Please use this identifier to cite or link to this item: http://repository.elizadeuniversity.edu.ng/jspui/handle/20.500.12398/372
Title: Foreign portfolio investment and Nigerian bond market development
Authors: Babatunde, Ololade M.
Moses, Ekperiware C.
Keywords: Foreign portfolio investment
Infrastructural development
Equity ownership structure
Economic development
Issue Date: 2015
Publisher: American Journal of Economics
Citation: Ololade Babatunde, M., & Ekperiware Moses, C. (2015). Foreign portfolio investment and Nigerian bond market development. American Journal of Economics, 5(3), 370-384.

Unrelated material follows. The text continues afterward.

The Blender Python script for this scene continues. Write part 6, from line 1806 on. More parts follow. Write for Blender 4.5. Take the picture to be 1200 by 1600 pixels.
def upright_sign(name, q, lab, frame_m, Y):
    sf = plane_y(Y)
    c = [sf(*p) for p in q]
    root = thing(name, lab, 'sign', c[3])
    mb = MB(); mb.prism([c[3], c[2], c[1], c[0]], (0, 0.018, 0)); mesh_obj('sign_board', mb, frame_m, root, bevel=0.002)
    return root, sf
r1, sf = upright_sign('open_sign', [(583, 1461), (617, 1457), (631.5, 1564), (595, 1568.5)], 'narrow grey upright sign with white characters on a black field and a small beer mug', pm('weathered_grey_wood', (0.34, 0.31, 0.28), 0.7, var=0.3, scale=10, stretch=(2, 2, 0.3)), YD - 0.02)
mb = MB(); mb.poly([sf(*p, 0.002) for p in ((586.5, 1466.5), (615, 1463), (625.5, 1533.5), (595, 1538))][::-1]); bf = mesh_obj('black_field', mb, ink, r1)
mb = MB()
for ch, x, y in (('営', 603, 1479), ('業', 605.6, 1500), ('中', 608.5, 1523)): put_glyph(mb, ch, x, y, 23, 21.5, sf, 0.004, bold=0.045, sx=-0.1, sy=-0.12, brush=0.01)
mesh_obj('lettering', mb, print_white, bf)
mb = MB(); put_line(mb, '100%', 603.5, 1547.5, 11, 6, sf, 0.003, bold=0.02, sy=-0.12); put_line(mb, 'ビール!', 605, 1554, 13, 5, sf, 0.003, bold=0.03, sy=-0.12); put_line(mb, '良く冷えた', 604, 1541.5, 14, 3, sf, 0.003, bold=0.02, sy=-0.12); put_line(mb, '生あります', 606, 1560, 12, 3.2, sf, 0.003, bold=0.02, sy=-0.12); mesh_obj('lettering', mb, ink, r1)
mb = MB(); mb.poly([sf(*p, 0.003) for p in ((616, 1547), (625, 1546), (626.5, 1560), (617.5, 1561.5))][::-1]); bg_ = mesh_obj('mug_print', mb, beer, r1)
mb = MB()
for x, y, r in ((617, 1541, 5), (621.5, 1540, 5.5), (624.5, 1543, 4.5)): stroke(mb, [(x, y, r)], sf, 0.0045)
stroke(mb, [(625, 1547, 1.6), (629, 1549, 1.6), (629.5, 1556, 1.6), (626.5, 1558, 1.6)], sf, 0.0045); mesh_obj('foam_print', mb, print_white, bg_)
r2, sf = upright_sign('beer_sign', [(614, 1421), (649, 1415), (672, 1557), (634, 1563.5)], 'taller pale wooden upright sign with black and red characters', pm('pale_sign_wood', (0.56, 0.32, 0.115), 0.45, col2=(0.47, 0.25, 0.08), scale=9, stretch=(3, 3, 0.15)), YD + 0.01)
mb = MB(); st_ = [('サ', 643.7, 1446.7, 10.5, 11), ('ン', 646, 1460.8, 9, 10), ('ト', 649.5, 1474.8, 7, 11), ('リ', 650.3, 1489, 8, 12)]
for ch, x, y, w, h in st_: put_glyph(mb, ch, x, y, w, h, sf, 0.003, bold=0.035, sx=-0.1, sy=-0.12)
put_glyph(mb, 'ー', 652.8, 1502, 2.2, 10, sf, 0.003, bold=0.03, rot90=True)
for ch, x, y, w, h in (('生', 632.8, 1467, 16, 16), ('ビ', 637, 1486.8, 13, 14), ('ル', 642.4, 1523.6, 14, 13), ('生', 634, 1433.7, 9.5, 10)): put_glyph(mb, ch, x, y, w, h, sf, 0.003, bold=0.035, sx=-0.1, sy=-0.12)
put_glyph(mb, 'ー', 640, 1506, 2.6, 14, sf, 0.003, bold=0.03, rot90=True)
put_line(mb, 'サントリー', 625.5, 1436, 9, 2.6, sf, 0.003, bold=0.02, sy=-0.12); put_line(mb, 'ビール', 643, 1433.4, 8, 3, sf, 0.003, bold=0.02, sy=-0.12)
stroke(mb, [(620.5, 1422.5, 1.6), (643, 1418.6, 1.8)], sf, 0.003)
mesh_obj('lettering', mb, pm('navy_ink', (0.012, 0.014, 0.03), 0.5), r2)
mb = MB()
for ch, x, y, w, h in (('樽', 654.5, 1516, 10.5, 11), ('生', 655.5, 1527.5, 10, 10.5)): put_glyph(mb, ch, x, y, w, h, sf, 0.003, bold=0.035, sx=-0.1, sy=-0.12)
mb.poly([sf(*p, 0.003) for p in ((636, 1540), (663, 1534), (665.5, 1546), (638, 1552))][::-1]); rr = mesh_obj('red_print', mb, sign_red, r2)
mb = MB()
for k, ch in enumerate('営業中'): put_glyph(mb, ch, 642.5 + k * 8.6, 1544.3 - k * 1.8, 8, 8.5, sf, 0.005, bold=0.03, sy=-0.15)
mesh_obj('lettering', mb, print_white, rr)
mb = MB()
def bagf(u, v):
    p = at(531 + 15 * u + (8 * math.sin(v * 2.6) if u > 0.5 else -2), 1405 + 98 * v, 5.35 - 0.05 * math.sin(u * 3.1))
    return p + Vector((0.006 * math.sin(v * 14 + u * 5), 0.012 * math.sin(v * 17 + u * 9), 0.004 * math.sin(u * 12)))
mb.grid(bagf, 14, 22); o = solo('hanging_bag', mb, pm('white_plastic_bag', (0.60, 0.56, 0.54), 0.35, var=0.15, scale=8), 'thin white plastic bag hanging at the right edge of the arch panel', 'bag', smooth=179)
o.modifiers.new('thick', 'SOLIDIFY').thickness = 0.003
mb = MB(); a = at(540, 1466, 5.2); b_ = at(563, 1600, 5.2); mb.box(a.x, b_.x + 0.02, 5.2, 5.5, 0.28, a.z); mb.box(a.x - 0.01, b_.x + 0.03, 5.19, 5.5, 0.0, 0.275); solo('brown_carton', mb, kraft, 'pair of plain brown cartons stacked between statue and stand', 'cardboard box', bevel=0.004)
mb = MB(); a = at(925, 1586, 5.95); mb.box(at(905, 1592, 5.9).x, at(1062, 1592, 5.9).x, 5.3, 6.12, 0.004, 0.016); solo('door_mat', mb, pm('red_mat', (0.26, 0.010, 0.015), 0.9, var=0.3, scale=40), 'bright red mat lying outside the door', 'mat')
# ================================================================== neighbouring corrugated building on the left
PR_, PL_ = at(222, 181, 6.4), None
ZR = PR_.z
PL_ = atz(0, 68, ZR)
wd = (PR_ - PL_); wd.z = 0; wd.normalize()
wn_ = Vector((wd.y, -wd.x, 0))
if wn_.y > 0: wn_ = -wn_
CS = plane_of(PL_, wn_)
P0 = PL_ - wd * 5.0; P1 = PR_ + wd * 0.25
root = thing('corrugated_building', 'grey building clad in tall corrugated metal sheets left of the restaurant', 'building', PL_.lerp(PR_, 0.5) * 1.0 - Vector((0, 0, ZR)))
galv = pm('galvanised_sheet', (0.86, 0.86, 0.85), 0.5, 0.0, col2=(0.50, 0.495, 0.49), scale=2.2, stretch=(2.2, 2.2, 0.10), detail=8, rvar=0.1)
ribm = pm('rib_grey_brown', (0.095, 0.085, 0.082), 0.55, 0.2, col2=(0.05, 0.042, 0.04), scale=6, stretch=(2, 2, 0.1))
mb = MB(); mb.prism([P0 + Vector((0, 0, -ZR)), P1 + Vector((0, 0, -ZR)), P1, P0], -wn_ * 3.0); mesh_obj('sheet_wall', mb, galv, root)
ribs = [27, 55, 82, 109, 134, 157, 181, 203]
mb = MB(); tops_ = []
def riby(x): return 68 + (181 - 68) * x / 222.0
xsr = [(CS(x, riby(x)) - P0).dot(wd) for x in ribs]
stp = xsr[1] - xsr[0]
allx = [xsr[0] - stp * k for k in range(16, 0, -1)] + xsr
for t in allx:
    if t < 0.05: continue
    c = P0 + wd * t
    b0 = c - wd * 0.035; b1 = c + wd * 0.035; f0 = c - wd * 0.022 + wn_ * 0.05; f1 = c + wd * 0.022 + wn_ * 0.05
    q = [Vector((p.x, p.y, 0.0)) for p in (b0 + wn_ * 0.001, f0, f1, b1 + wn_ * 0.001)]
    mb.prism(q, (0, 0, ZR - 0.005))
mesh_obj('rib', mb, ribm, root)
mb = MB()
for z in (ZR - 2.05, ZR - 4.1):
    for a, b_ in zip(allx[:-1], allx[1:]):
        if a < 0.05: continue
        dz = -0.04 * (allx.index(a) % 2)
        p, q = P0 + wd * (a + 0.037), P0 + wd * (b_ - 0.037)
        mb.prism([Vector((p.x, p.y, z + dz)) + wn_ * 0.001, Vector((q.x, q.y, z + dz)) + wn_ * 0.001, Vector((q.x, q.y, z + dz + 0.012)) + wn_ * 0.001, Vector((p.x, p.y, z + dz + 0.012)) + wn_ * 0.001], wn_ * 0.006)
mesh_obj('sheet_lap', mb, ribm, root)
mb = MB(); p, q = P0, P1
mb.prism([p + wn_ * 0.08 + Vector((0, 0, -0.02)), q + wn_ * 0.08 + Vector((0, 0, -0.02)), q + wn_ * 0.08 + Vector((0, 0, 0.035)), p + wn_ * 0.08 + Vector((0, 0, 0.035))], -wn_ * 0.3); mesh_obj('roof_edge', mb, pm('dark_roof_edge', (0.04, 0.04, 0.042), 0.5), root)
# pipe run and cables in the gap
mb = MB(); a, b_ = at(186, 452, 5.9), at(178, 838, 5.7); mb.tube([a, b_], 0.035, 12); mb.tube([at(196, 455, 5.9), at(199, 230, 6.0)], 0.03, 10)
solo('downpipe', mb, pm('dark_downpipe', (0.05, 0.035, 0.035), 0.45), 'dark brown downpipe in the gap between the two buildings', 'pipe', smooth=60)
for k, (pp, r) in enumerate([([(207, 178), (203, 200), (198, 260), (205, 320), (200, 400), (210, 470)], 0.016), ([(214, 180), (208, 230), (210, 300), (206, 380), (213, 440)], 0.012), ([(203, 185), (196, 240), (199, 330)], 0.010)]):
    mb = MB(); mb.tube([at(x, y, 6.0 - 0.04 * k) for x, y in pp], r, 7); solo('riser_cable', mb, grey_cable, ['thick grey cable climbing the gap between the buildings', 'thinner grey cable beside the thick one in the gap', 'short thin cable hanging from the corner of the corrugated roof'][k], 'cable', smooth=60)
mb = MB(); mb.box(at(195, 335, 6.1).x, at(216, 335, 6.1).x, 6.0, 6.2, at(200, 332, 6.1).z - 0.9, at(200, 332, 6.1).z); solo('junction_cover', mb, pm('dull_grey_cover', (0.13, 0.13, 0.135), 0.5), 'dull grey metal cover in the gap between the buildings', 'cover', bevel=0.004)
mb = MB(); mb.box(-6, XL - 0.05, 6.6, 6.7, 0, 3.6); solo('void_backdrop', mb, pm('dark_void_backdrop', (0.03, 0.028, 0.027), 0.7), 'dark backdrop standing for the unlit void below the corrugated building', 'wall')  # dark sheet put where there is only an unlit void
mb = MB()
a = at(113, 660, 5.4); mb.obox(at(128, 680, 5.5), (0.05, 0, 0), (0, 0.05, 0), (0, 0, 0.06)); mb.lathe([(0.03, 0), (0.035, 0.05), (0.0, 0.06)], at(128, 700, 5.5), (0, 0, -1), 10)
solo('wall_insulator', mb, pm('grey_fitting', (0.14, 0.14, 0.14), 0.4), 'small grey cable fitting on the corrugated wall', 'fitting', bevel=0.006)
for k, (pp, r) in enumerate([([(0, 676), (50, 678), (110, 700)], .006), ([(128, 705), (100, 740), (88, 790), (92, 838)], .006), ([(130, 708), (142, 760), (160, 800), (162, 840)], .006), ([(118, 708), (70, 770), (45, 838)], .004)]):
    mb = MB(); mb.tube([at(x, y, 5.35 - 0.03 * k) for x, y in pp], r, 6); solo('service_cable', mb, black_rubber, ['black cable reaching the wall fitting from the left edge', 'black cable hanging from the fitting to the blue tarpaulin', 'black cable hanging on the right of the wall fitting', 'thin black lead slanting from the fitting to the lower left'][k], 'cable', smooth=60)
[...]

Abstract: The study examined the contribution of foreign portfolio investment (FPI) towards financing Nigeria infrastructural deficits and determined the factors that attract FPI into the Nigerian bond market. It also examined the relationship between FPI and bond yield in Nigeria. Primary data were obtained through administration of questionnaires to directors of finance, chief finance officers and investment officers of 128 firms out of 271 firms in financial and manufacturing sectors of the Nigerian economy. Stratified sampling technique was used to select 100 stock broking firms that were controlling 90% of the secondary bond market trading activities while purposive sampling technique was used to select the existing 18 primary dealers and market makers and 10 non-financial institutions that had raised fund in the domestic bond market within the study period. Secondary data on bond index, bond market capitalization, real interest rate, real exchange rate, inflation rate, gross domestic product, external debt and external reserve were obtained from publications of Central Bank of Nigeria (CBN), Securities and Exchange Commission (SEC), Debt Management Office (DMO), Nigeria Stock Exchange (NSE) and National Bureau of Statistics (NBS). Data collected were analyzed using both descriptive statistics such as line graphs, bar charts and simple percentages; and inferential statistics which was mainly multiple regression analysis. The results showed that there was no FPI in the bond market until 2003 when the federal government through the Debt Management Office issued the first FGN Bond series. In addition, between 2003 and 2011, the contribution of the FPI to long term funds in the bond market was 10% of the total bond market capitalization which was considered very low. Interest rate (85%), Gross domestic product (90%), bond market capitalization (91%), inflation rate (89%) and external reserve (95%) were found to be major factors that attracted FPI into the Nigerian bond market as stated by the respondents. Finally, the results showed that there was a significant relationship between FPI and bond yield (r = 0.44, p< 0.05). The study concluded that factors attracting foreign investors into the bond market in Nigeria are critical and if well managed by policy makers could enhance the attraction of FPI needed for financing infrastructural projects through the Nigerian bond market.